I'm trying to prove this inequality
$$\int\limits_{0}^{\infty} \frac{x^{s-1}}{e^{x}+z} dx \geq (s-1) \int\limits_{0}^{\infty} \frac{x^{s-2}}{e^{x}+z} dx$$
where $s>2$ and $z\in \mathbb{R}^{+}$. I checked with MATLAB for different values of $s,z$ and the results agree with the given inequality.

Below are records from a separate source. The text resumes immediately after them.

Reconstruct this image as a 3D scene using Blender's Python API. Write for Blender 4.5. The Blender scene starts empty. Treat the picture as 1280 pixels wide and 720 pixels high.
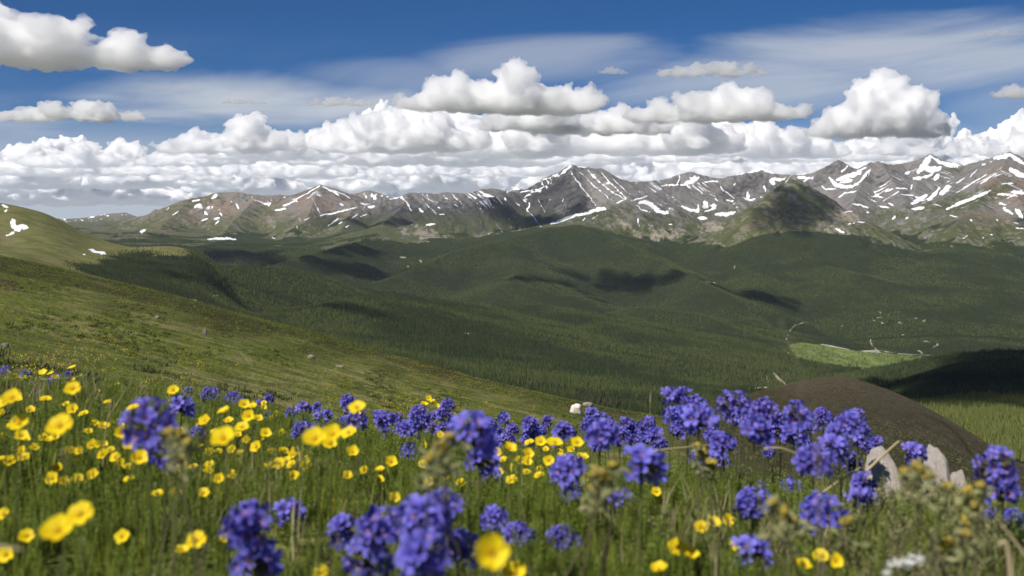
import bpy, bmesh, math, random, time
import numpy as np
from mathutils import Vector, noise as mnoise
T0 = time.time()
S = bpy.context.scene
C = S.collection
F = 1372.0            # focal length in photograph pixels (photograph 1280 wide), horizon row 270
R = math.radians

def P(px, py, D):
    return Vector(((px - 640) / F * D, D, (270 - py) / F * D))

def tag(o, label=None, cat=None, group=None, kind=None):
    if label: o['label'] = label
    if cat: o['category'] = cat
    if group: o['group'] = group
    if kind: o['kind'] = kind
    return o

# ------------------------------------------------------------------ noise (numpy)
_rs = np.random.RandomState(11)
_perm = np.concatenate([_rs.permutation(512)] * 2)
_ga = np.linspace(0, 2 * np.pi, 16, endpoint=False)
_gx, _gy = np.cos(_ga), np.sin(_ga)

def perlin(x, y, seed=0):
    x = np.asarray(x, float) + seed * 17.37
    y = np.asarray(y, float) + seed * 9.71
    xi = np.floor(x).astype(np.int64); yi = np.floor(y).astype(np.int64)
    xf = x - xi; yf = y - yi
    u = xf * xf * xf * (xf * (xf * 6 - 15) + 10); v = yf * yf * yf * (yf * (yf * 6 - 15) + 10)
    def g(ix, iy, dx, dy):
        h = _perm[(_perm[ix & 511] + iy) & 511] & 15
        return _gx[h] * dx + _gy[h] * dy
    a = g(xi, yi, xf, yf); b = g(xi + 1, yi, xf - 1, yf)
    c = g(xi, yi + 1, xf, yf - 1); d = g(xi + 1, yi + 1, xf - 1, yf - 1)
    return (a + (b - a) * u + ((c + (d - c) * u) - (a + (b - a) * u)) * v) * 1.5

def fbm(x, y, oct=4, seed=0, gain=.5):
    s = 0; a = 1; f = 1
    for o in range(oct):
        s = s + a * perlin(x * f, y * f, seed + o); a *= gain; f *= 2.03
    return s

def ridged(x, y, oct=3, seed=0):
    s = 0; a = 1; f = 1
    for o in range(oct):
        s = s + a * (1 - 2 * np.abs(perlin(x * f, y * f, seed + o))); a *= .5; f *= 2.1
    return s / 1.6

def sst(a, b, x):
    t = np.clip((x - a) / (b - a), 0, 1)
    return t * t * (3 - 2 * t)

# ------------------------------------------------------------------ terrain
def drop(D):
    return 2.2 * (1 - np.exp(-np.maximum(D - 3, 0) / 15))

NEAR = {   # distance : (direction, height of the ground line less the eye height)
    .3: ((-350, 330), (640, 345), (1600, 350)),
    1.5: ((-350, 318), (0, 333), (400, 355), (640, 368), (900, 370), (1280, 380), (1600, 380)),
    4: ((-350, 270), (0, 328), (250, 362), (400, 398), (640, 448), (830, 485), (1000, 545), (1280, 600), (1600, 640)),
    10: ((-350, 255), (0, 325), (200, 370), (400, 415), (640, 470), (830, 510), (1000, 590), (1280, 690), (1600, 720)),
    40: ((-350, 250), (0, 324), (200, 369), (400, 420), (640, 480), (830, 523), (1000, 580), (1280, 650), (1600, 700)),
    130: ((-350, 248), (0, 322), (200, 367), (400, 421), (600, 474), (700, 497), (820, 520), (1000, 540), (1280, 610), (1600, 690)),
    260: ((-350, 252), (0, 331), (200, 377), (400, 433), (600, 492), (760, 530), (860, 530), (940, 515), (1050, 500), (1150, 525), (1280, 595), (1600, 720)),
    500: ((-350, 275), (0, 360), (200, 410), (400, 470), (640, 540), (760, 560), (860, 503), (940, 489), (1010, 472), (1050, 467), (1090, 478), (1130, 497), (1180, 522), (1280, 583), (1600, 730)),
    800: ((-350, 300), (0, 375), (200, 420), (400, 480), (640, 530), (860, 540), (940, 530), (1050, 522), (1150, 560), (1280, 620), (1600, 700)),
}
MID = [(700, 492, 1300), (780, 499, 1300), (850, 505, 1300), (600, 464, 1600), (640, 440, 2300), (640, 410, 3200), (600, 383, 4300), (680, 385, 4400),
    (600, 386, 5000), (500, 410, 2600), (470, 440, 1700), (350, 415, 1700), (330, 398, 2400), (440, 400, 2700), (420, 352, 4000), (466, 359, 4200), (520, 371, 4300), (353, 334, 3800),
    (274, 331, 3500), (300, 368, 2800), (250, 360, 2400), (380, 383, 3000), (100, 333, 2150), (60, 345, 1500), (200, 390, 1500),
    (200, 338, 2500), (0, 255, 3000), (-200, 225, 3000), (-350, 215, 3000), (62, 270, 3000), (104, 294, 3000), (129, 303.5, 3000), (177, 312, 3000), (208, 311, 3000), (250, 319, 3050), (275, 331, 3100),
    (100, 318, 2450), (40, 320, 2100), (0, 300, 2400), (31, 320, 1750), (83, 340, 1800), (-200, 290, 1900), (150, 328, 2500),
    (0, 300, 4500), (100, 318, 4500), (208, 340, 4500), (330, 355, 4800), (420, 364, 5000), (-250, 270, 4800),
    (530, 364, 5700), (500, 352, 6300), (481, 356, 6000), (512, 339, 6600), (566, 315, 7400), (634, 300, 8000), (686, 286, 8400), (725, 283, 8500),
    (640, 330, 7000), (600, 360, 5900), (700, 370, 5500), (750, 308, 7700), (800, 322, 7300), (830, 350, 6500), (790, 350, 6300), (740, 345, 6400),
    (348, 330, 6000), (386, 319, 6800), (427, 309, 7500), (480, 292, 8600), (450, 330, 6500), (400, 340, 5800),
    (300, 322, 7000), (330, 312, 8500), (250, 302, 9300), (150, 306, 7500), (0, 300, 8000), (-250, 285, 8000), (200, 318, 6500),
    (890, 335, 7400), (960, 325, 7800), (1000, 330, 7700), (1200, 320, 7900), (1280, 328, 7900), (1100, 360, 7000), (1250, 380, 6500), (1100, 400, 6000), (1060, 430, 5500), (1280, 420, 5800), (1500, 400, 6000), (1500, 330, 8000),
    (1000, 441, 5200), (1100, 456, 4900), (1000, 462, 4600), (950, 400, 5500), (900, 376, 5800), (860, 400, 5000), (800, 388, 5000), (950, 430, 4700), (900, 440, 4000), (960, 470, 3600), (860, 470, 3000), (930, 487, 2500), (1010, 485, 3800), (1080, 478, 4200), (1200, 458, 4600), (1300, 455, 4600),
    (1240, 438, 2800), (1180, 444, 2850), (1140, 456, 2800), (1100, 470, 2700), (1290, 438, 2850), (1150, 480, 2200), (1240, 465, 2200), (1200, 499, 1750), (1290, 500, 1750), (1280, 535, 1300), (1190, 525, 1300), (1400, 445, 2800), (1550, 470, 2800), (1500, 520, 1700), (1030, 500, 2300), (1200, 470, 3600), (1300, 465, 3600),
    (1000, 310, 9000), (870, 312, 9000), (780, 292, 9000), (600, 298, 9300), (1150, 296, 9000), (1280, 296, 9000), (400, 300, 9500), (100, 292, 10500), (-200, 275, 10500), (1500, 296, 9500)]
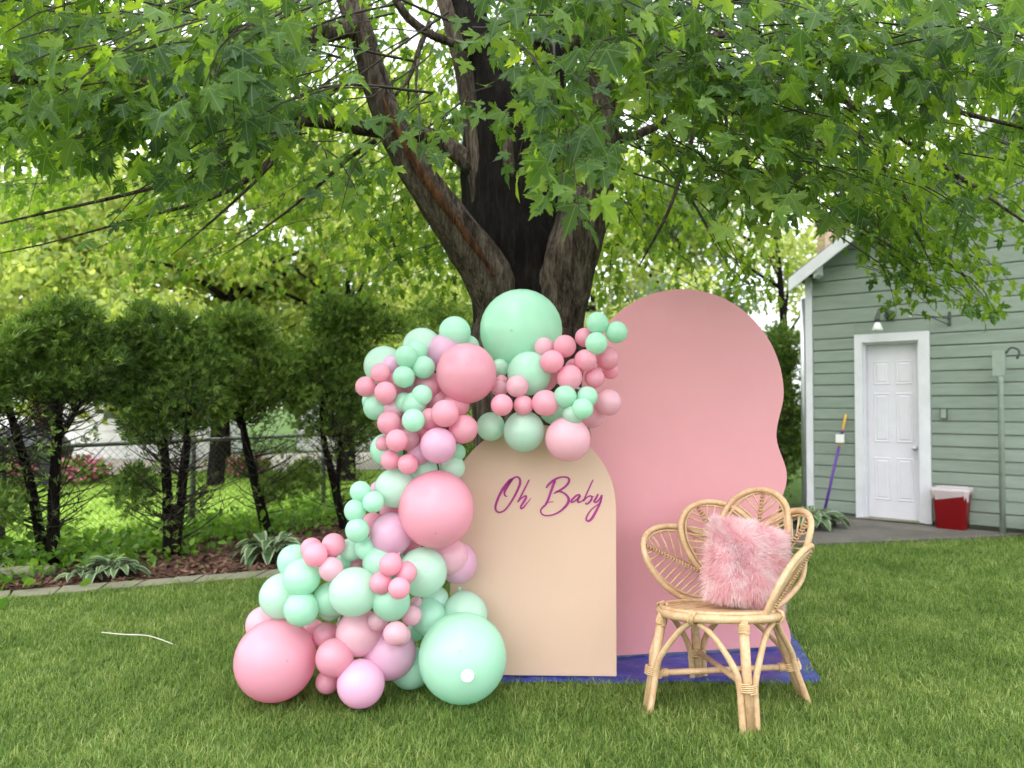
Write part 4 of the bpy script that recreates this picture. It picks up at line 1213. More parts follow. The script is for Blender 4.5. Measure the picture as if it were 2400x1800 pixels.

Due to the geometric series and $(n+1)x=u$,
$$\begin{align}\int_0^\infty\frac{x^{s-1}}{e^x+z}\ dx&=\int_0^\infty x^{s-1}e^{-x}\frac1{1+ze^{-x}}\ dx\\ &=\int_0^\infty x^{s-1}e^{-x}\sum_{n=0}^\infty(-ze^{-x})^n\\ &=\sum_{n=0}^\infty(-z)^n\int_0^\infty x^{s-1}e^{-(n+1)x}\ dx\\ &=\sum_{n=0}^\infty\frac{(-z)^n}{(n+1)^s}\int_0^\infty u^{s-1}e^{-u}\ du\\ &=\frac1{-z}\text{Li}_s(-z)\Gamma(s)\end{align}$$
It follows that your inequality reduces to proving
$$\text{Li}_s(-z)<\text{Li}_{s-1}(-z)$$
This can be generalized into a more general statement for $a,z\in\mathbb R^+$:
$$\text{Li}_s(-z)<\text{Li}_{s-a}(-z)$$
Which is equivalent to proving
$$\frac d{ds}\text{Li}_s(-z)<0$$
which follows from the bounds of an alternating series:
$$\frac d{ds}\text{Li}_s(-z)=-\sum_{n=1}^\infty\frac{(-z)^n\ln(n)}{n^s}<-\sum_{n=1}^2\frac{(-z)^n\ln(n)}{n^s}<0$$
Define $f=x^{s-1},\,g=fe^{-x},\,h=\dfrac{e^x}{e^x+z}$. Subtracting the right-hand side of the inequality from the left gives $$\int_0^\infty \left(f-f'\right)e^{-x}hdx=-\int_0^\infty g'hdx=\int_0^\infty gh'dx$$(you can verify the boundary term of integration by parts vanishes). Since$$h'=\partial_x\frac{1}{1+ze^{-x}}=\frac{ze^{-x}}{\left( 1+ze^{-x}\right)^2}\ge 0,$$our original integral is non-negative as required.